Saturday, January 29, 2011

am ha-aretz

Preface: I wrote this reflection in November. I did not publish it then because within a few days, fuller accounts of the woman’s life were published and family members gave a more complete picture of this woman as a full person. I publish it now because we are called to love our neighbors (Matt. 22:39) and loving our neighbor means recognizing another as fully human, fully God’s creation regardless of whether they look, think, work or live like me. In A Spoke in the Wheel, Renate Wind wrote that it was in prison where Dietrich Bonhoeffer understood “that people who were shaped neither by Christian faith nor by middle class education could be wise companions in the struggle, thoughtful and ready to help….” (166)

November 2010

Friday afternoon a homeless woman riding a bicycle without lights or a helmet was hit by a car and killed. Saturday I saw her friends gather grief-struck as they learned what had happened. Together we shared a moment of silence to remember her.

I was disappointed to read Sunday’s newspaper account which reduced her to what was known about her from public records – her age, her criminal record, and her last residence.

Why is tragedy more palatable when we imagine the victims are anonymous, disconnected and forgotten? Surely, her death is no less tragic because her mistakes were more public than my own; surely, her life is not worth less because it was darker and harder and colder than mine. Yet, that is what the world would have us believe.

But I know better. The portrayal by the newspaper was fiction. It was imagined. The reporters didn’t even try to discover who she was. In life, she was a mother, a fiancĂ©e and a friend.

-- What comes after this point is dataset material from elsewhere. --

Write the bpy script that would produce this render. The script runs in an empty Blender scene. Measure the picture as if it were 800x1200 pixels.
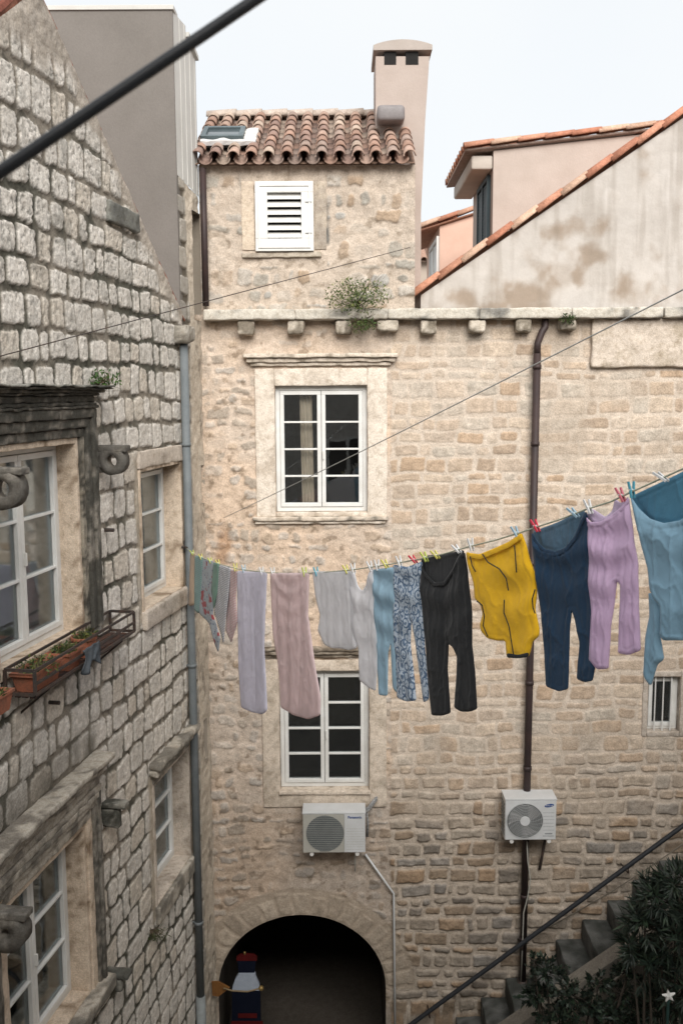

She was kind and loving and she will be missed by the community that knew her.

As we welcomed advent today and look to the promise of Jesus’ birth, we remembered Elizabeth and Zechariah, the parents of John the Baptist. We talked about the am ha-aretz, “the people of the earth”, who demonstrate their faithfulness to God in the every day and about those who sought power and dominion over them and who lived in excess at their expense. I believe the woman on the bicycle is one of the am ha-aretz and, contrary to the newspaper account, her life was not disposable just because it was not comfortable, because she was homeless, or because she had made mistakes. She was created by God and loved and forgiven by God.